▸ **AIM OF THE TASK**: Reproduce the data that follows in its entirety, character for character.

Rows from a 3D scene dataset
--- begin ---

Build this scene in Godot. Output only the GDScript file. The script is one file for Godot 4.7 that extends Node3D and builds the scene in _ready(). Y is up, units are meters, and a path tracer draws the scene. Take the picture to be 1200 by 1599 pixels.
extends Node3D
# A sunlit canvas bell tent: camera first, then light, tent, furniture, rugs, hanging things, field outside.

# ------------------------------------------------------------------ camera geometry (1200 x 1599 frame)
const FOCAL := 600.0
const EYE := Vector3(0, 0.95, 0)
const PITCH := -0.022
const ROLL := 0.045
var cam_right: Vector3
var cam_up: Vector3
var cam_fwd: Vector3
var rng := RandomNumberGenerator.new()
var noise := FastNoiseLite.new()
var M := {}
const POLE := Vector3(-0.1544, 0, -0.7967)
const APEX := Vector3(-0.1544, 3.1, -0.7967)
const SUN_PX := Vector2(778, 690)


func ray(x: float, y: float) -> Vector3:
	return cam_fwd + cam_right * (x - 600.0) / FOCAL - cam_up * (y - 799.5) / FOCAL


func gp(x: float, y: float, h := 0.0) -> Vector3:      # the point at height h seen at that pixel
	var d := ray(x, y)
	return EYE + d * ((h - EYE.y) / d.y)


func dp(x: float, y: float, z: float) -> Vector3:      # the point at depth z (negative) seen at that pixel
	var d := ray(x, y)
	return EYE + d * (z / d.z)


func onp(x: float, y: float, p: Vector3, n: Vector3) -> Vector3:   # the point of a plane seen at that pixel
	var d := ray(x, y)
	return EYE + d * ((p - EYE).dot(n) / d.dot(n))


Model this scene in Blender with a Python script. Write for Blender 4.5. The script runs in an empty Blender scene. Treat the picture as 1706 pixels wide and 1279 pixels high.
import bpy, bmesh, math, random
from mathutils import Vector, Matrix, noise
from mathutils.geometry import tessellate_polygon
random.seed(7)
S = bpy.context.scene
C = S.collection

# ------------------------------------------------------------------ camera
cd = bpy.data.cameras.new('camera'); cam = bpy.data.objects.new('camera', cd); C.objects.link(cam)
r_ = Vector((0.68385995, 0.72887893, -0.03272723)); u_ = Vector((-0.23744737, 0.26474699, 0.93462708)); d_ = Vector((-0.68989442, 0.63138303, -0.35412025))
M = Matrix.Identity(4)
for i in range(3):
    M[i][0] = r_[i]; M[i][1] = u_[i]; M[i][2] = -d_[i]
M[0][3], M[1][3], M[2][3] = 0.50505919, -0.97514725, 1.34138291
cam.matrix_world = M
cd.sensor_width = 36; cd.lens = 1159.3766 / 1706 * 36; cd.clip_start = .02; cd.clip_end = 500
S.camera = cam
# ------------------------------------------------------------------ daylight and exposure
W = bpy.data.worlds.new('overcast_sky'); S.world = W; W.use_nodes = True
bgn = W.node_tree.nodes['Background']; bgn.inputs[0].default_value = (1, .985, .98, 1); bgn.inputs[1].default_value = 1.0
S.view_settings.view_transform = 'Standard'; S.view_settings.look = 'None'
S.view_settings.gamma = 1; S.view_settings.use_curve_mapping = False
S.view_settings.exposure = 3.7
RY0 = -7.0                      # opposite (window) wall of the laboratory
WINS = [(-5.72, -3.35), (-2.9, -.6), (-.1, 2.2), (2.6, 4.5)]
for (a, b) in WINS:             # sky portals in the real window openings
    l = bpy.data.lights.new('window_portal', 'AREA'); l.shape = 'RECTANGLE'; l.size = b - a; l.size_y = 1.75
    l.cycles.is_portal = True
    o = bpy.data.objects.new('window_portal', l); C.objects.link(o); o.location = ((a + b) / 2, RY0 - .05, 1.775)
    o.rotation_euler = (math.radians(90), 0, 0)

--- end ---

▸ **FINISHED EXERCISE**:
Build this scene in Godot. Output only the GDScript file. The script is one file for Godot 4.7 that extends Node3D and builds the scene in _ready(). Y is up, units are meters, and a path tracer draws the scene. Take the picture to be 1200 by 1599 pixels.
extends Node3D
# A sunlit canvas bell tent: camera first, then light, tent, furniture, rugs, hanging things, field outside.

# ------------------------------------------------------------------ camera geometry (1200 x 1599 frame)
const FOCAL := 600.0
const EYE := Vector3(0, 0.95, 0)
const PITCH := -0.022
const ROLL := 0.045
var cam_right: Vector3
var cam_up: Vector3
var cam_fwd: Vector3
var rng := RandomNumberGenerator.new()
var noise := FastNoiseLite.new()
var M := {}
const POLE := Vector3(-0.1544, 0, -0.7967)
const APEX := Vector3(-0.1544, 3.1, -0.7967)
const SUN_PX := Vector2(778, 690)


func ray(x: float, y: float) -> Vector3:
	return cam_fwd + cam_right * (x - 600.0) / FOCAL - cam_up * (y - 799.5) / FOCAL


func gp(x: float, y: float, h := 0.0) -> Vector3:      # the point at height h seen at that pixel
	var d := ray(x, y)
	return EYE + d * ((h - EYE.y) / d.y)


func dp(x: float, y: float, z: float) -> Vector3:      # the point at depth z (negative) seen at that pixel
	var d := ray(x, y)
	return EYE + d * (z / d.z)


func onp(x: float, y: float, p: Vector3, n: Vector3) -> Vector3:   # the point of a plane seen at that pixel
	var d := ray(x, y)
	return EYE + d * ((p - EYE).dot(n) / d.dot(n))


Model this scene in Blender with a Python script. Write for Blender 4.5. The script runs in an empty Blender scene. Treat the picture as 1706 pixels wide and 1279 pixels high.
import bpy, bmesh, math, random
from mathutils import Vector, Matrix, noise
from mathutils.geometry import tessellate_polygon
random.seed(7)
S = bpy.context.scene
C = S.collection

# ------------------------------------------------------------------ camera
cd = bpy.data.cameras.new('camera'); cam = bpy.data.objects.new('camera', cd); C.objects.link(cam)
r_ = Vector((0.68385995, 0.72887893, -0.03272723)); u_ = Vector((-0.23744737, 0.26474699, 0.93462708)); d_ = Vector((-0.68989442, 0.63138303, -0.35412025))
M = Matrix.Identity(4)
for i in range(3):
    M[i][0] = r_[i]; M[i][1] = u_[i]; M[i][2] = -d_[i]
M[0][3], M[1][3], M[2][3] = 0.50505919, -0.97514725, 1.34138291
cam.matrix_world = M
cd.sensor_width = 36; cd.lens = 1159.3766 / 1706 * 36; cd.clip_start = .02; cd.clip_end = 500
S.camera = cam
# ------------------------------------------------------------------ daylight and exposure
W = bpy.data.worlds.new('overcast_sky'); S.world = W; W.use_nodes = True
bgn = W.node_tree.nodes['Background']; bgn.inputs[0].default_value = (1, .985, .98, 1); bgn.inputs[1].default_value = 1.0
S.view_settings.view_transform = 'Standard'; S.view_settings.look = 'None'
S.view_settings.gamma = 1; S.view_settings.use_curve_mapping = False
S.view_settings.exposure = 3.7
RY0 = -7.0                      # opposite (window) wall of the laboratory
WINS = [(-5.72, -3.35), (-2.9, -.6), (-.1, 2.2), (2.6, 4.5)]
for (a, b) in WINS:             # sky portals in the real window openings
    l = bpy.data.lights.new('window_portal', 'AREA'); l.shape = 'RECTANGLE'; l.size = b - a; l.size_y = 1.75
    l.cycles.is_portal = True
    o = bpy.data.objects.new('window_portal', l); C.objects.link(o); o.location = ((a + b) / 2, RY0 - .05, 1.775)
    o.rotation_euler = (math.radians(90), 0, 0)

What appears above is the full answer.